Benghazi residents are used to their crumbling infrastructure. What is new for them is the strange juxtaposition of urgency and idleness the rebellion has wrought.
All around the city, newly minted fighters zoom by in pickup trucks hastily fitted with antitank artillery and swathed in the red, black and green flag of Libyan independence. They crackle with a sense of purpose, if not a clear idea of how to carry it out.
Meanwhile, teachers, students, architects and traders sleep late and wonder when their schools and companies will reopen. On many blocks, only a few stores are open; the rest have metal gates pulled down while their owners wait for more tranquil times.
And amid the triumphant freedom anthems on the radio, the effigies of Gaddafi hanging in front of the courthouse, the “Game Over” and “No More Dictator” tags spray-painted on downtown buildings, a sense of foreboding lingers.
Gaddafi’s forces are not only in the tanks down the road. Some still live among the people of Benghazi. They are the neighbors who were once members of Gaddafi’s Revolutionary Committees, which helped promote their leader and kept tabs on those who didn’t.
“We know who was on these committees,” Sayed said. “Now, of course, they are saying they support the revolution, but we don’t know.”

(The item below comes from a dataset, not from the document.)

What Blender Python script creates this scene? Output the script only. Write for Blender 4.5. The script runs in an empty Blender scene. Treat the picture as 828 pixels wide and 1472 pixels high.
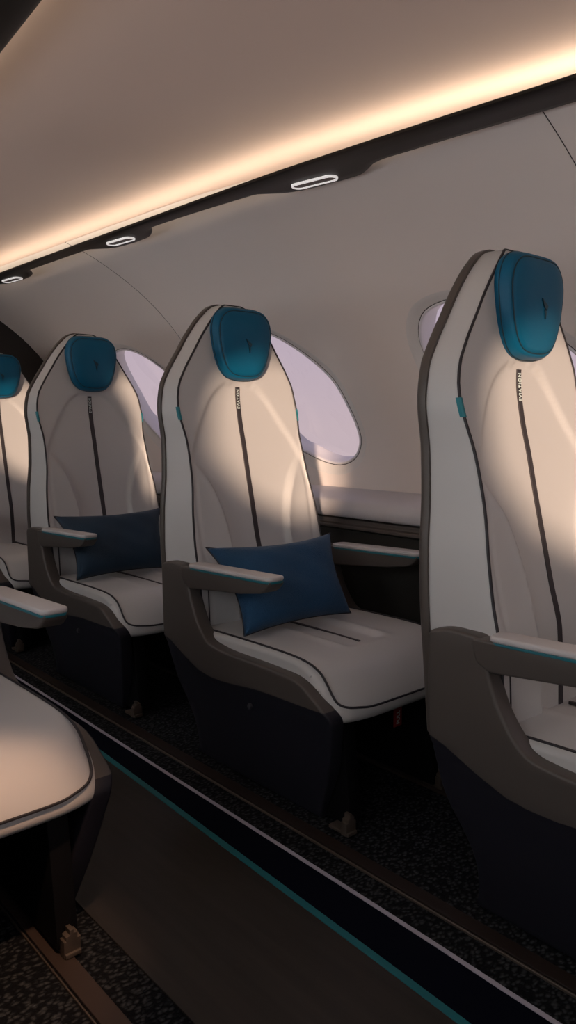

Sniper attacks two weeks ago on a Benghazi radio personality and a cartoonist, both outspoken promoters of the revolution, are attributed to Gaddafi loyalists.
Such violence is one reason that few women walk the streets. Another is the random firing of automatic weapons by young revolutionaries who are overly excited to be picking up a gun for the first time.
“All the women are home; they don’t feel safe right now,” said Ahmad Mohammad, 32, a businessman whose work has dried up since the uprising began in mid-February. “People are very afraid, very disturbed. . . . The feeling right now is it’s not safe, and people are afraid of what will happen tomorrow.”
But at the same time, he has hope for better days. “We have a saying in Arabic: When it’s been tight,” he said, squeezing his fists together, “it will open wide.” He let his hands relax and fall away from each other. “And it will be good, inshallah.”